A minima, s'impose la suspension des membres de ce service.
Il faut d'abord que le Consistoire sorte de cette posture du déni, irrespectueuse des attentes du public pour se pencher sur ses dérives, et y mettre un terme.
Il doit cesser de ne mesurer les faits qu'à l'aune de l'ego de ses principaux dirigeants, mais se préoccuper de la douleur des femmes confrontées à un processus humiliant, qui défie la Hala'kha en retournant contre ses femmes les pressions théoriquement censées s'exercer sur leur ex-mari.
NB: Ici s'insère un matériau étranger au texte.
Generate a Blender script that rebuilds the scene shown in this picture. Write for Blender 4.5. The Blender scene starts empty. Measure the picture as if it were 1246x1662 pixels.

Mais la crise va au-delà de l'institution. Elle touche aussi la conception même de l'information au sein de la Communauté. La presse écrite juive doit tirer les enseignements de la confusion des rôles. La révérence au pouvoir n'a jamais permis de faire avancer une seule question. Ce sont ceux qui posent les questions dérangeantes et pas les beni oui oui qui font advenir la réflexion nécessaire à des évolutions.
Dans le combat des idées, des dirigeants prennent de la hauteur quand ils cessent de se considérer comme une citadelle assiégée, quand ils acceptent d'être à l'écoute de ceux qui les contestent.
Du fait de leur vision étriquée et exclusiviste du Judaïsme, les dirigeants du Consistoire menacent eux-mêmes l'unité qui n'est pas l'unicité. On citerait volontiers le Pr. Armand Abécassis "Dire Am Israël Haï, c'est en effet donner témoignage de l'unité, mais d'une unité qui englobe toute cette multiplicité."